When the Buffalo Bills decided to stick with Joe Brady and make him head coach, the reaction felt split...at best. Some were ready to talk themselves into it. Others immediately focused on what could go wrong. And honestly, both sides have a point.
But if you’re looking strictly at the reasons this could work, there’s more there than it might seem at first glance.
Start with the results. During Brady’s time running the offense, the Bills quietly became the best running team in football. Not just improved. The best. First in rushing yards. First in attempts. First in touchdowns. That doesn’t happen by accident, especially on a team built around a quarterback like Josh Allen.
Zoom out a bit more and the overall offensive production holds up. The Bills were consistently near the top of the league in yards and points. Allen won his MVP in this system. Around the league, Brady has been viewed as one of the brighter offensive minds on the rise.
That reputation didn’t come out of nowhere.
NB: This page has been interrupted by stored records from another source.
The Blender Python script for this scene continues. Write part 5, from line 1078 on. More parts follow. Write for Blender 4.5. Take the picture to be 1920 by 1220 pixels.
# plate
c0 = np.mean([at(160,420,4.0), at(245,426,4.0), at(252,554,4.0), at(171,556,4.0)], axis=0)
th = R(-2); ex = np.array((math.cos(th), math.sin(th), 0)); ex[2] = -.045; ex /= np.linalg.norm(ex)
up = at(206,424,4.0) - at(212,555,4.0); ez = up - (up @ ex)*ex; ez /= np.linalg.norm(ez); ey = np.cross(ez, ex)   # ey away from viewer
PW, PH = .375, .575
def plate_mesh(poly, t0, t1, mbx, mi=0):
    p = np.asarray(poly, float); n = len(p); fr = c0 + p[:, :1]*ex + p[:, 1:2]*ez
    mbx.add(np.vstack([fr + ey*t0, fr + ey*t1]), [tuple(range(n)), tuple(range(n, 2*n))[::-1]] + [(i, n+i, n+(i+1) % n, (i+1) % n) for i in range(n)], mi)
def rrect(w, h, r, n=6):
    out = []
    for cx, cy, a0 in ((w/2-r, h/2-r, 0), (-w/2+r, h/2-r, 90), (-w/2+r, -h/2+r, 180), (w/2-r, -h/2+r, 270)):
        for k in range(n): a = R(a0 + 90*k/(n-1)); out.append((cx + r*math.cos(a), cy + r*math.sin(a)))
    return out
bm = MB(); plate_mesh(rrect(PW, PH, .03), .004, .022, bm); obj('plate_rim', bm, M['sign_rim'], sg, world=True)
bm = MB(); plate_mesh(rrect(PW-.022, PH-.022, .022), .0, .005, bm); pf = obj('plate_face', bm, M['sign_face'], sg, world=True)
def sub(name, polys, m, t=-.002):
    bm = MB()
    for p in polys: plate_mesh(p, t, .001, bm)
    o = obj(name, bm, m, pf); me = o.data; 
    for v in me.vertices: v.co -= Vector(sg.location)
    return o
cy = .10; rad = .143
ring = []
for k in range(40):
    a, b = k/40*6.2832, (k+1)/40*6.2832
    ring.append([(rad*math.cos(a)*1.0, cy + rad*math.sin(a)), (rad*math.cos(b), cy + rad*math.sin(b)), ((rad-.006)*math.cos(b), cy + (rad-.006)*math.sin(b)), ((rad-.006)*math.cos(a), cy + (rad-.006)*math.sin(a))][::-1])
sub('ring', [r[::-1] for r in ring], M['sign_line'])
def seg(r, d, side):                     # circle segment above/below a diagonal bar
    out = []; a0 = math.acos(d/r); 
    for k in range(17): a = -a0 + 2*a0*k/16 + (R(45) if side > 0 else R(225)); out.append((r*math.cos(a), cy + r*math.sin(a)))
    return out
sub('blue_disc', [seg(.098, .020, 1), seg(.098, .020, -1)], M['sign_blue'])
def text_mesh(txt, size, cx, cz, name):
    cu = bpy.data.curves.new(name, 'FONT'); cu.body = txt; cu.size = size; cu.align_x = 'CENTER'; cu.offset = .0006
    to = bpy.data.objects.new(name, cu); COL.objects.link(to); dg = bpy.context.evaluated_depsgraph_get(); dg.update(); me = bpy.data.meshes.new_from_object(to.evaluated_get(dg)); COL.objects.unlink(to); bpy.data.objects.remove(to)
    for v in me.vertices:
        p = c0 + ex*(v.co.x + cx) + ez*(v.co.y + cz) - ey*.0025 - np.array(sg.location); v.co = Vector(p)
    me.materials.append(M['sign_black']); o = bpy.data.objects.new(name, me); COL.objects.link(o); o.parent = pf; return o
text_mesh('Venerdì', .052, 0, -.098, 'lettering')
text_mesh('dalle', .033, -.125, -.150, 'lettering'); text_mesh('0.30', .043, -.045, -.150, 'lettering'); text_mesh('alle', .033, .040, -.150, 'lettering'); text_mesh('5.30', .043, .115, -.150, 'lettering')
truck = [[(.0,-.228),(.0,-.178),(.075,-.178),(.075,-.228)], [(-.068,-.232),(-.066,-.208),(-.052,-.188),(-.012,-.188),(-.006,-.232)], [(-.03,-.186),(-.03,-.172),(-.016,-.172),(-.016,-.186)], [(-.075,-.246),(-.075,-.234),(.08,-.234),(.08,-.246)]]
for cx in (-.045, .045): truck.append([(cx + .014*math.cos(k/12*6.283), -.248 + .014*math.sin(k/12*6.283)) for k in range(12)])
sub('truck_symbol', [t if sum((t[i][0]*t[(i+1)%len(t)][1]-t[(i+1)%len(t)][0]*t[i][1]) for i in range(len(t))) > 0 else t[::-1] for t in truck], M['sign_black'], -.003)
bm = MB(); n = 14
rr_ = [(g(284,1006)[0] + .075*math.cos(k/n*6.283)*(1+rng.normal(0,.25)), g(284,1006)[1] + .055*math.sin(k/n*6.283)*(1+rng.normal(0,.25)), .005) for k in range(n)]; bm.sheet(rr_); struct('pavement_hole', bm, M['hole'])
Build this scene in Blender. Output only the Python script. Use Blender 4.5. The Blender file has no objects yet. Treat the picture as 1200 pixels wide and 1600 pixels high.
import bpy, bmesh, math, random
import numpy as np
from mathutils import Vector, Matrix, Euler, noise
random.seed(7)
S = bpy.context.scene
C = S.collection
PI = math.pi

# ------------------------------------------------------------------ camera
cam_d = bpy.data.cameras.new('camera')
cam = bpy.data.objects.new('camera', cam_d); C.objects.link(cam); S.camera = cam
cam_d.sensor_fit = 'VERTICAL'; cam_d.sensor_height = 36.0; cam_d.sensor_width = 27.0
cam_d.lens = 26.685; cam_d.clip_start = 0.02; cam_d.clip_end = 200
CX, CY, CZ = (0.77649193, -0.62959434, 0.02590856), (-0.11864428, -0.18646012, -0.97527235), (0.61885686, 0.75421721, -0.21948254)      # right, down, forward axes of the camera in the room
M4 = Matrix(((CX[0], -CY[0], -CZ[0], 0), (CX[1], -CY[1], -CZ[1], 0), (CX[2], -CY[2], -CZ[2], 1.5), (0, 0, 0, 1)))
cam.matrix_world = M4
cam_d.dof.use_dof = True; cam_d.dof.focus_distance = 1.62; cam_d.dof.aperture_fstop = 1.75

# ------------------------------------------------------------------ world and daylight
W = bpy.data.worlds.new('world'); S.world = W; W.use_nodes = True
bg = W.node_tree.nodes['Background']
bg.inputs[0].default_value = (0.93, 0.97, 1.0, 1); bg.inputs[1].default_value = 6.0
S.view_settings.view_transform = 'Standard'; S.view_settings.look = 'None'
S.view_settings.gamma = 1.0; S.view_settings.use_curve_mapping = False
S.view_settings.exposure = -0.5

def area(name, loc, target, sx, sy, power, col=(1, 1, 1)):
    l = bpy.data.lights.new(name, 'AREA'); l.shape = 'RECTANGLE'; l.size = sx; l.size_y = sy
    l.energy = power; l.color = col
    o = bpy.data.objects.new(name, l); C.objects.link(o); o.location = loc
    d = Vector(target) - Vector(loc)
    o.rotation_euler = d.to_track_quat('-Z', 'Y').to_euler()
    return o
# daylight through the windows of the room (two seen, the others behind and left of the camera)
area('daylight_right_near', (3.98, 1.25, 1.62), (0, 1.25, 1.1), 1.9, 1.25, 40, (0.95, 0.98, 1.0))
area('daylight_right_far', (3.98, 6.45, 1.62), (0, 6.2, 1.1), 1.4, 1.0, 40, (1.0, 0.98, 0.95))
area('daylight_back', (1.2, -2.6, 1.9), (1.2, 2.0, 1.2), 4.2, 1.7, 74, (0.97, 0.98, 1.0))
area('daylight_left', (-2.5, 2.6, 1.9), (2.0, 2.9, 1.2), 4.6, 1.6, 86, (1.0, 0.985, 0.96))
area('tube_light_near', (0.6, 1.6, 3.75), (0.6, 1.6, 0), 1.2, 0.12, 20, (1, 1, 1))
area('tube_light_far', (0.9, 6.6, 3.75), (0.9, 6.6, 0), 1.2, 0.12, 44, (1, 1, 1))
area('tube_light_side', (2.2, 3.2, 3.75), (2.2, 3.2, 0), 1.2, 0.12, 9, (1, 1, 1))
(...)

There’s also a narrative that’s going to exist whether anyone likes it or not. The idea that Sean McDermott may have capped the offense at times. That maybe Brady wasn’t fully empowered, and that the ceiling could be higher if he’s actually in charge. This move puts that theory to the test. If the offense jumps, the answer becomes obvious. If it doesn’t, there’s nowhere to hide.
Allen’s role in all of this can’t be ignored. Publicly or privately, it’s hard to believe this decision happened without his blessing. Allen was in every interview and, for the most part, has been excellent with Brady calling plays. You can argue whether that’s because Brady is special or because Allen would be great no matter what, but that’s not really the point. The reality is Allen has been comfortable, confident, and productive in this setup, and that matters.
There’s no clean way to separate how much of Allen’s success belongs to him and how much belongs to the system. You’re never going to see prime Allen with another coordinator in the same environment for comparison. All you can do is judge what’s actually happened, and what’s happened is more success than not.
Timing is a huge part of this decision. The Bills aren’t rebuilding. They’re not in a position to take a big swing on someone who’s never called plays before and hope it works out. The clock is ticking, whether anyone wants to say it out loud or not. Allen’s prime doesn’t last forever, and neither does a Super Bowl window.
That urgency likely pushed them toward familiarity. Brady knows the players. He knows the building. He knows how things have been run. When you need to win sooner rather than later, that comfort level carries real value.
There’s also a bigger-picture angle at play here. The offense has been productive, but it’s often felt like there’s another level to be reached. Buffalo has scored 30 or more points and still left people frustrated. They’ve put up 40 in games that somehow felt sloppy.
That disconnect is real, and it’s a fair criticism.
That’s why this move is interesting, even if it’s not exciting. There’s a belief that the offense can still take a jump, and that belief didn’t come from nowhere. Around the league, we’ve seen teams lose coordinators who were clearly ready for more, only to watch them thrive somewhere else almost immediately. Nobody wants to be the team that let that guy walk.
There may also be a structural benefit here. If the offense is going to be fine, then maybe the focus needs to shift elsewhere. The defense has been the side that’s let this team down in the biggest moments. This move could allow for clearer responsibilities. Let the offense operate. Bring in defensive leadership with one job and one job only, fixing what’s been broken.
None of this guarantees anything. There’s risk, and there’s uncertainty. That’s unavoidable.
But if you’re looking for reasons to be optimistic, they’re there. Not because this move feels safe, but because it feels intentional. And at this stage, intentional might be the most important thing of all.